PAYE13001 - coding: coding: general principles: introduction


A tax code reflects an individual's allowances and deductions, liability to lower or higher rates of tax and can also take into account any other sources of income he or she may have. The tax code is calculated on a provisional basis using the information known to us at the time the code is issued.

The tax code can change throughout the year depending on announcements made by the Chancellor in his Budgets or because of personal circumstances.

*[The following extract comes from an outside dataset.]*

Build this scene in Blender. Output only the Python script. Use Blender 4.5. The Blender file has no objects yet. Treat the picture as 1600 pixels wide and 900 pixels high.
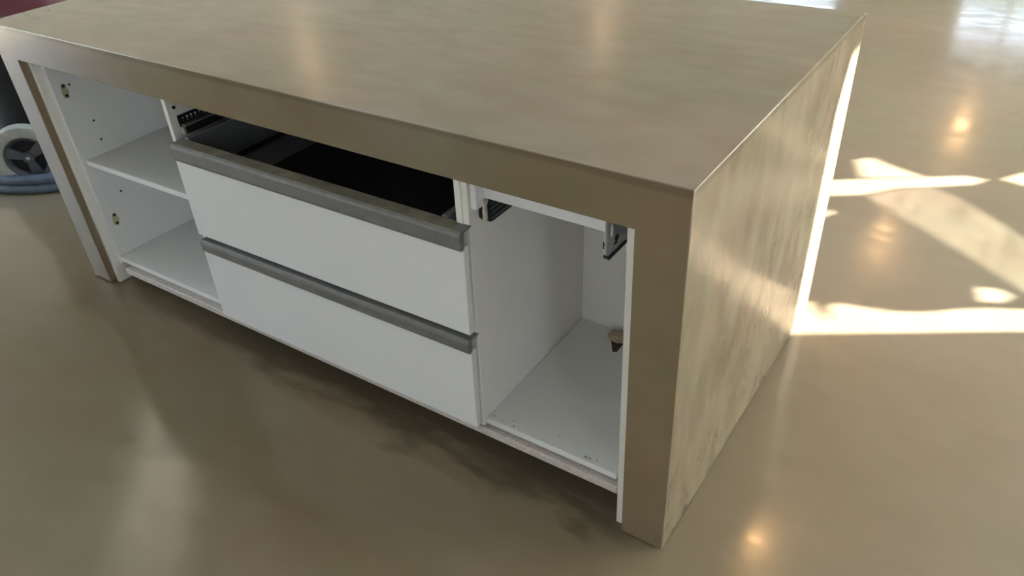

Most employees first get a code when they start work. The employer decides this code by following fixed rules. If the employee's pay is above the limit for tax deduction, the employer should tell you. You must then decide if the first code used by the employer is correct. If the code is wrong you will need to issue an amended code. You will also have to review codes at other times

  • In day to day work, when you know an employee's circumstances have changed
  • At Annual / Budget Coding, to make any changes needed for the next year, including those arising from the Budget proposals
  • At the automatic National Insurance benefit review

Each time you update an item in the coding, or review a code because of updated information about income you must always

  • Consider information already on the record that is not directly related to the correspondence such as ECS Enotes
  • Consider the knock on effect to other items, such as reducing / increasing age related allowances (ESTINC), ESTPAY, HPAR, BRR / ELR, HRA and so on
  • Review the code(s) in operation at any sub-source(s)
  • Review the CY+1 code

Using Coding Assistant (CA)

The SEES Coding Assistant and coding Assistant Lite (in the case of AA review), is mandatory and must be used in all cases.

You must also use the ‘Copy for ENOTE’ facility within the CA. This will help future staff dealing with correspondence, reduce the number of Contact Centre referrals and help QA / QC reviewers understand how the code was calculated.